Record extracts:
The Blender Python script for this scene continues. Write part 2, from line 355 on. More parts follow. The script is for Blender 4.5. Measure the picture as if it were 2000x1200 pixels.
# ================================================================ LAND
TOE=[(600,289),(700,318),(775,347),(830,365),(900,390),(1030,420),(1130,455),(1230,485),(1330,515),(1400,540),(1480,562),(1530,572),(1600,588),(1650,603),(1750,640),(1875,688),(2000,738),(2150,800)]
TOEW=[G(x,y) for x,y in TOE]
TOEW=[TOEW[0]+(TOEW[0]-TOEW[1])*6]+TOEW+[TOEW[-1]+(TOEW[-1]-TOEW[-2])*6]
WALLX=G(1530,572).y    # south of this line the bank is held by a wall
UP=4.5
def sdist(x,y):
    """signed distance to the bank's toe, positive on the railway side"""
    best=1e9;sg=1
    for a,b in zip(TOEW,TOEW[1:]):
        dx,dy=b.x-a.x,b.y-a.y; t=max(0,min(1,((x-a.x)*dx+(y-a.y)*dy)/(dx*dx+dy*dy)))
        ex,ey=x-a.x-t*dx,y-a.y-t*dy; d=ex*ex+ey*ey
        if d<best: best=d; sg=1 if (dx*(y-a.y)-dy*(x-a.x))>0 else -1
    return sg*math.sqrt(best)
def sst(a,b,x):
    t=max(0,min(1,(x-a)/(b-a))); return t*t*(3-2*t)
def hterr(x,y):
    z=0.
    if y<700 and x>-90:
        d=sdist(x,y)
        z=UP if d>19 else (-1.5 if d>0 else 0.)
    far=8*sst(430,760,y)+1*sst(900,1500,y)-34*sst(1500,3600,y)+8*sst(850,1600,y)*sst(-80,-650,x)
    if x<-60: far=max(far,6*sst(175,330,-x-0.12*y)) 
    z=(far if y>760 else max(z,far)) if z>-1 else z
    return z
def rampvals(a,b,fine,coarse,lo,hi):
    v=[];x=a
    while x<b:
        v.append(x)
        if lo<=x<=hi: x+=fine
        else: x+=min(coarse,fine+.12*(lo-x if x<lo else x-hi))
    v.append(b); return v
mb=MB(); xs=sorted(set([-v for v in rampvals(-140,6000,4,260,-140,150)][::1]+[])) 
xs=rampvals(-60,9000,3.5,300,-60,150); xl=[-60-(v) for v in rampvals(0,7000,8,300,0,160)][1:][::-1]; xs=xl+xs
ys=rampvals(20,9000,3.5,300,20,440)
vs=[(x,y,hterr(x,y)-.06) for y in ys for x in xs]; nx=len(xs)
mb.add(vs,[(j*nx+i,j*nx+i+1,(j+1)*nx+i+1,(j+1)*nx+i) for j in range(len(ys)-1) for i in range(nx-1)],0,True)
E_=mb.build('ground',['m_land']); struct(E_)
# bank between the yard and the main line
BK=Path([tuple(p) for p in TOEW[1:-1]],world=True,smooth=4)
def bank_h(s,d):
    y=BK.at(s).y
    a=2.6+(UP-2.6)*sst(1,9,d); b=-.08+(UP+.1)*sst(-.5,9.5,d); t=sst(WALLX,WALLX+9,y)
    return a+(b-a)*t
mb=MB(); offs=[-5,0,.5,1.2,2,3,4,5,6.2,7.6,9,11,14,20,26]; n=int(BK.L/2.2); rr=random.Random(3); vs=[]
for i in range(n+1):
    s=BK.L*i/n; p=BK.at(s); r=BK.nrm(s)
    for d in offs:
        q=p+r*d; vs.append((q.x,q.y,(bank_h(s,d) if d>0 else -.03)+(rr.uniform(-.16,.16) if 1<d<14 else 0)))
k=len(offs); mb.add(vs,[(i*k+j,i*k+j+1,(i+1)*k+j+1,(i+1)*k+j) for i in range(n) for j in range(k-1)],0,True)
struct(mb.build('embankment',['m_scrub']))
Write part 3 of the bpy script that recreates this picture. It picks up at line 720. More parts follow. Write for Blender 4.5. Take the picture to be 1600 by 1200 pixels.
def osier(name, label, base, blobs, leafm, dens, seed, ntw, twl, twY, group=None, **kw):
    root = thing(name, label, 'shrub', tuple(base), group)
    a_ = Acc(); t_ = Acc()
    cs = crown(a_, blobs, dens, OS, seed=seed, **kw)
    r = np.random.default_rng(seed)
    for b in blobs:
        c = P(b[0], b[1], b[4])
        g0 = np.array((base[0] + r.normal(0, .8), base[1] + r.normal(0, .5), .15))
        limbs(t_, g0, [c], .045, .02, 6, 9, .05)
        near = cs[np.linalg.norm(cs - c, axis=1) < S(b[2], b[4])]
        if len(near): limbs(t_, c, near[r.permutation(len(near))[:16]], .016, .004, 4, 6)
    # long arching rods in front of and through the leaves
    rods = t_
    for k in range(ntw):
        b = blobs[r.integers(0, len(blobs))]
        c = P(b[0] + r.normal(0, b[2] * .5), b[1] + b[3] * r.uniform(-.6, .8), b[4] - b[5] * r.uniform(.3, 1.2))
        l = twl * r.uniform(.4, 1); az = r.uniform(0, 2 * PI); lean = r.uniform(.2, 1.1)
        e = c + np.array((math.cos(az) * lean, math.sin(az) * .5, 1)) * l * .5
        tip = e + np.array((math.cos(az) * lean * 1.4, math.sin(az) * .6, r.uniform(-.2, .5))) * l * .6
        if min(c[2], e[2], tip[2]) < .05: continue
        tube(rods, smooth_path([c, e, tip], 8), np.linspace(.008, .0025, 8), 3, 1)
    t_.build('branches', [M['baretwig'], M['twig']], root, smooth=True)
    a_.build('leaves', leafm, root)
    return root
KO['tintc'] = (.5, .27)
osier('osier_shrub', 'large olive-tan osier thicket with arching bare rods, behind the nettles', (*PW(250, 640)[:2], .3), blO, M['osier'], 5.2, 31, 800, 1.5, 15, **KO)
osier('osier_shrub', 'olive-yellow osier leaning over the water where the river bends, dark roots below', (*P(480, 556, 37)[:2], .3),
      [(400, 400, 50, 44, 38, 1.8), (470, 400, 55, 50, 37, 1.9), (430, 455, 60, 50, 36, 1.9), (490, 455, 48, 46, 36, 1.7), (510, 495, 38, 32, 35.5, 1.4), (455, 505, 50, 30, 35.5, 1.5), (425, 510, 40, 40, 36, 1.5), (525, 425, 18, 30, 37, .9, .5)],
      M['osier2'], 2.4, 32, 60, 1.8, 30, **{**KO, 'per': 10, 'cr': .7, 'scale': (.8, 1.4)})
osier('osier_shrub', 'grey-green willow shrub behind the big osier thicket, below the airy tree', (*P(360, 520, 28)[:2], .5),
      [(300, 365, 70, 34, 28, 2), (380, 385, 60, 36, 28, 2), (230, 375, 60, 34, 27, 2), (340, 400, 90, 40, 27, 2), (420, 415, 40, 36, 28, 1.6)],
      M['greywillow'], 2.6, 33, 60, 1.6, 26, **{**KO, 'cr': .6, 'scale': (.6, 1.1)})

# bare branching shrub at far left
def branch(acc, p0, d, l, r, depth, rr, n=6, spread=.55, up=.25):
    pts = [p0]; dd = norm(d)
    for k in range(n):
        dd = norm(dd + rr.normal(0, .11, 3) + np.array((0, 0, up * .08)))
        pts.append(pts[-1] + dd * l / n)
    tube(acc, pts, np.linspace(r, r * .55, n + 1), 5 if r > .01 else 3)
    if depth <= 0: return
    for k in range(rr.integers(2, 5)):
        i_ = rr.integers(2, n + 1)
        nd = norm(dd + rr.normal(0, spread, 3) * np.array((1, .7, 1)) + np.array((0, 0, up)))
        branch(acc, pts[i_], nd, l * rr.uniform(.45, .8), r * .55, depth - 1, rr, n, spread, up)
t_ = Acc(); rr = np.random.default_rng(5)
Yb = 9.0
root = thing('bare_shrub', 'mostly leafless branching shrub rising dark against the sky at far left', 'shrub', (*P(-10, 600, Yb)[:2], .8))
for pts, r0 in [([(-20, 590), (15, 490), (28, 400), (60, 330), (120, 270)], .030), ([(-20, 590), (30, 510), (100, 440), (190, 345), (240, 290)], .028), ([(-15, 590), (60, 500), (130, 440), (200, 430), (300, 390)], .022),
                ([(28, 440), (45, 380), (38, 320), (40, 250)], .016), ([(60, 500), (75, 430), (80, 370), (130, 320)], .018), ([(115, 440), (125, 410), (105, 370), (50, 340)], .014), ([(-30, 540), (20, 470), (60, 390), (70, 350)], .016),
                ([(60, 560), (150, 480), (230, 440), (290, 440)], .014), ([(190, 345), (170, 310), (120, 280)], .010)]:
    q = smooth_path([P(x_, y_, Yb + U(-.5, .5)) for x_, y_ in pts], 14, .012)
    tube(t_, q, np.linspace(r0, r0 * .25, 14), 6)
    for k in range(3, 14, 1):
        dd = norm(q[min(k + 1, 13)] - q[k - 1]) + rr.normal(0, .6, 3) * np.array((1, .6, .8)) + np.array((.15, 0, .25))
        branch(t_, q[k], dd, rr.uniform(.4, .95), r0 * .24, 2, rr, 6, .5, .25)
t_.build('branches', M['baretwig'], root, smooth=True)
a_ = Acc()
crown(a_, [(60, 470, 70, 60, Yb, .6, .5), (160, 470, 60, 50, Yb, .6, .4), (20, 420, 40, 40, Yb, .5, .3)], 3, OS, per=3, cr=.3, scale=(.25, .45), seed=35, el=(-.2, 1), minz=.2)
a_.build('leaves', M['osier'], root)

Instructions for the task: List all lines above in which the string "build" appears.

Response to this task:
E_=mb.build('ground',['m_land']); struct(E_)
struct(mb.build('embankment',['m_scrub']))
    t_.build('branches', [M['baretwig'], M['twig']], root, smooth=True)
    a_.build('leaves', leafm, root)
t_.build('branches', M['baretwig'], root, smooth=True)
a_.build('leaves', M['osier'], root)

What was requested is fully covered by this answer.